PROVIDED MATERIAL ::
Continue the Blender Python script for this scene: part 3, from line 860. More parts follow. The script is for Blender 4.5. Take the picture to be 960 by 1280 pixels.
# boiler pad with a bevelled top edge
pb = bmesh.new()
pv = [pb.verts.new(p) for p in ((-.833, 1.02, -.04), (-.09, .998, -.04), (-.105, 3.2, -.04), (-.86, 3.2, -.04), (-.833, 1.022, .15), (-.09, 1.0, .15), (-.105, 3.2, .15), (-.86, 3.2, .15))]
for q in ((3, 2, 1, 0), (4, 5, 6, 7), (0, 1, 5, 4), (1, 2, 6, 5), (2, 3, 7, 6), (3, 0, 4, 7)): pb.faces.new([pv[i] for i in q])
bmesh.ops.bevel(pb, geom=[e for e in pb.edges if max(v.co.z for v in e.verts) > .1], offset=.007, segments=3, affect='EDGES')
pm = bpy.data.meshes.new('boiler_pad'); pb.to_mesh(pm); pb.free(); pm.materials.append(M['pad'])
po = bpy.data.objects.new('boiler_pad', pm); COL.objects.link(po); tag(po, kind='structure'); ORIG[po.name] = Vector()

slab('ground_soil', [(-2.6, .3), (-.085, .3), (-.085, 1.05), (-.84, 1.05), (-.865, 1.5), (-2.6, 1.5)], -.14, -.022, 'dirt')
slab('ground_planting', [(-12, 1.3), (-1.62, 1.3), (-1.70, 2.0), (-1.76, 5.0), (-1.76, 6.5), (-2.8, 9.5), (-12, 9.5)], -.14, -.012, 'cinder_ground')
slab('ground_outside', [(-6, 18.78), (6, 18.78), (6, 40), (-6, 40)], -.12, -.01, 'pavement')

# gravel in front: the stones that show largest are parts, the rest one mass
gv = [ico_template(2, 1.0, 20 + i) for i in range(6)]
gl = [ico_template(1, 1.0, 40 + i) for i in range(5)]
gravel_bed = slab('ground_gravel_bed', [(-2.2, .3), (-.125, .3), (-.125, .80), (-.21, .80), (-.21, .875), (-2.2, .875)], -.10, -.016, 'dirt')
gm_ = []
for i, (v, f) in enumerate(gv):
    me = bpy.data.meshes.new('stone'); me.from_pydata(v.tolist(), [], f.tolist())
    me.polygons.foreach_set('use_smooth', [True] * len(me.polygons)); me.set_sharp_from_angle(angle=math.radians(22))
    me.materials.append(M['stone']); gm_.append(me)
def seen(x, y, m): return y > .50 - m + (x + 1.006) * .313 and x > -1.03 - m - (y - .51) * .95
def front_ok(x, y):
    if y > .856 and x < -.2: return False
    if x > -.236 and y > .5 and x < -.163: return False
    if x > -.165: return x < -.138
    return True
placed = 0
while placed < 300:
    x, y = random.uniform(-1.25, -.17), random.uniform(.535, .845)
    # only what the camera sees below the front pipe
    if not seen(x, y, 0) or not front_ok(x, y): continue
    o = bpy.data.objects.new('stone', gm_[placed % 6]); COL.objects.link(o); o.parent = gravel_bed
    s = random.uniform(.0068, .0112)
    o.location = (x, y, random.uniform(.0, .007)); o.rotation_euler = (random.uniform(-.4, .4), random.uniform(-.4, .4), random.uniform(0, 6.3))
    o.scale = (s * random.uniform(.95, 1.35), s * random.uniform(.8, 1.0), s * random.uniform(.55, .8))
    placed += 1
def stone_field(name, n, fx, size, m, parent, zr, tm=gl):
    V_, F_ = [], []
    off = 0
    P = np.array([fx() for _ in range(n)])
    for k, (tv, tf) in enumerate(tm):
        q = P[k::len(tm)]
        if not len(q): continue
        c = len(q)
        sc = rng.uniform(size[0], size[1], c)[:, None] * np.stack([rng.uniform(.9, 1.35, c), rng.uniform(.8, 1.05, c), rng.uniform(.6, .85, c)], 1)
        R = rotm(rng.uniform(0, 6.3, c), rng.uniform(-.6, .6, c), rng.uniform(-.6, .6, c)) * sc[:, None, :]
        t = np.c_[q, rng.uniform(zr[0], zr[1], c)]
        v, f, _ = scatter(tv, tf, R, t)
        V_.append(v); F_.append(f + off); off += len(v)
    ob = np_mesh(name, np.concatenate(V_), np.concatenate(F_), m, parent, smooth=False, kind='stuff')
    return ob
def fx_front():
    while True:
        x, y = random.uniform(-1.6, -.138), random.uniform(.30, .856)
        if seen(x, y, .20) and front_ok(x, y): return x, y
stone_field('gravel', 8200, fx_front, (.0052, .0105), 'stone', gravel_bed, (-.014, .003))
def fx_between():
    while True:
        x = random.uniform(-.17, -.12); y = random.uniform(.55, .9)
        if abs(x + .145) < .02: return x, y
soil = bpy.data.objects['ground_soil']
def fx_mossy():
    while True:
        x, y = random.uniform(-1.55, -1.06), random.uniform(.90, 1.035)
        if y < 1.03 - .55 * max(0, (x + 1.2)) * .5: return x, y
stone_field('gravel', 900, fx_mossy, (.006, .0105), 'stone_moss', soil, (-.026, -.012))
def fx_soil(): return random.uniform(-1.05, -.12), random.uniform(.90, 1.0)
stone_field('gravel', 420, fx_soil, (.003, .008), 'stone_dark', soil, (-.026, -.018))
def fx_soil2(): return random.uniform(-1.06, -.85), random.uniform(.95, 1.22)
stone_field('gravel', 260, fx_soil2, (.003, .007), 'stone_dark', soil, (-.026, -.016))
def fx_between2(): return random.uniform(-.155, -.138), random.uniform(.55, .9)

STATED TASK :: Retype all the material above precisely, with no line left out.

RESPONSE ::
Continue the Blender Python script for this scene: part 3, from line 860. More parts follow. The script is for Blender 4.5. Take the picture to be 960 by 1280 pixels.
# boiler pad with a bevelled top edge
pb = bmesh.new()
pv = [pb.verts.new(p) for p in ((-.833, 1.02, -.04), (-.09, .998, -.04), (-.105, 3.2, -.04), (-.86, 3.2, -.04), (-.833, 1.022, .15), (-.09, 1.0, .15), (-.105, 3.2, .15), (-.86, 3.2, .15))]
for q in ((3, 2, 1, 0), (4, 5, 6, 7), (0, 1, 5, 4), (1, 2, 6, 5), (2, 3, 7, 6), (3, 0, 4, 7)): pb.faces.new([pv[i] for i in q])
bmesh.ops.bevel(pb, geom=[e for e in pb.edges if max(v.co.z for v in e.verts) > .1], offset=.007, segments=3, affect='EDGES')
pm = bpy.data.meshes.new('boiler_pad'); pb.to_mesh(pm); pb.free(); pm.materials.append(M['pad'])
po = bpy.data.objects.new('boiler_pad', pm); COL.objects.link(po); tag(po, kind='structure'); ORIG[po.name] = Vector()

slab('ground_soil', [(-2.6, .3), (-.085, .3), (-.085, 1.05), (-.84, 1.05), (-.865, 1.5), (-2.6, 1.5)], -.14, -.022, 'dirt')
slab('ground_planting', [(-12, 1.3), (-1.62, 1.3), (-1.70, 2.0), (-1.76, 5.0), (-1.76, 6.5), (-2.8, 9.5), (-12, 9.5)], -.14, -.012, 'cinder_ground')
slab('ground_outside', [(-6, 18.78), (6, 18.78), (6, 40), (-6, 40)], -.12, -.01, 'pavement')

# gravel in front: the stones that show largest are parts, the rest one mass
gv = [ico_template(2, 1.0, 20 + i) for i in range(6)]
gl = [ico_template(1, 1.0, 40 + i) for i in range(5)]
gravel_bed = slab('ground_gravel_bed', [(-2.2, .3), (-.125, .3), (-.125, .80), (-.21, .80), (-.21, .875), (-2.2, .875)], -.10, -.016, 'dirt')
gm_ = []
for i, (v, f) in enumerate(gv):
    me = bpy.data.meshes.new('stone'); me.from_pydata(v.tolist(), [], f.tolist())
    me.polygons.foreach_set('use_smooth', [True] * len(me.polygons)); me.set_sharp_from_angle(angle=math.radians(22))
    me.materials.append(M['stone']); gm_.append(me)
def seen(x, y, m): return y > .50 - m + (x + 1.006) * .313 and x > -1.03 - m - (y - .51) * .95
def front_ok(x, y):
    if y > .856 and x < -.2: return False
    if x > -.236 and y > .5 and x < -.163: return False
    if x > -.165: return x < -.138
    return True
placed = 0
while placed < 300:
    x, y = random.uniform(-1.25, -.17), random.uniform(.535, .845)
    # only what the camera sees below the front pipe
    if not seen(x, y, 0) or not front_ok(x, y): continue
    o = bpy.data.objects.new('stone', gm_[placed % 6]); COL.objects.link(o); o.parent = gravel_bed
    s = random.uniform(.0068, .0112)
    o.location = (x, y, random.uniform(.0, .007)); o.rotation_euler = (random.uniform(-.4, .4), random.uniform(-.4, .4), random.uniform(0, 6.3))
    o.scale = (s * random.uniform(.95, 1.35), s * random.uniform(.8, 1.0), s * random.uniform(.55, .8))
    placed += 1
def stone_field(name, n, fx, size, m, parent, zr, tm=gl):
    V_, F_ = [], []
    off = 0
    P = np.array([fx() for _ in range(n)])
    for k, (tv, tf) in enumerate(tm):
        q = P[k::len(tm)]
        if not len(q): continue
        c = len(q)
        sc = rng.uniform(size[0], size[1], c)[:, None] * np.stack([rng.uniform(.9, 1.35, c), rng.uniform(.8, 1.05, c), rng.uniform(.6, .85, c)], 1)
        R = rotm(rng.uniform(0, 6.3, c), rng.uniform(-.6, .6, c), rng.uniform(-.6, .6, c)) * sc[:, None, :]
        t = np.c_[q, rng.uniform(zr[0], zr[1], c)]
        v, f, _ = scatter(tv, tf, R, t)
        V_.append(v); F_.append(f + off); off += len(v)
    ob = np_mesh(name, np.concatenate(V_), np.concatenate(F_), m, parent, smooth=False, kind='stuff')
    return ob
def fx_front():
    while True:
        x, y = random.uniform(-1.6, -.138), random.uniform(.30, .856)
        if seen(x, y, .20) and front_ok(x, y): return x, y
stone_field('gravel', 8200, fx_front, (.0052, .0105), 'stone', gravel_bed, (-.014, .003))
def fx_between():
    while True:
        x = random.uniform(-.17, -.12); y = random.uniform(.55, .9)
        if abs(x + .145) < .02: return x, y
soil = bpy.data.objects['ground_soil']
def fx_mossy():
    while True:
        x, y = random.uniform(-1.55, -1.06), random.uniform(.90, 1.035)
        if y < 1.03 - .55 * max(0, (x + 1.2)) * .5: return x, y
stone_field('gravel', 900, fx_mossy, (.006, .0105), 'stone_moss', soil, (-.026, -.012))
def fx_soil(): return random.uniform(-1.05, -.12), random.uniform(.90, 1.0)
stone_field('gravel', 420, fx_soil, (.003, .008), 'stone_dark', soil, (-.026, -.018))
def fx_soil2(): return random.uniform(-1.06, -.85), random.uniform(.95, 1.22)
stone_field('gravel', 260, fx_soil2, (.003, .007), 'stone_dark', soil, (-.026, -.016))
def fx_between2(): return random.uniform(-.155, -.138), random.uniform(.55, .9)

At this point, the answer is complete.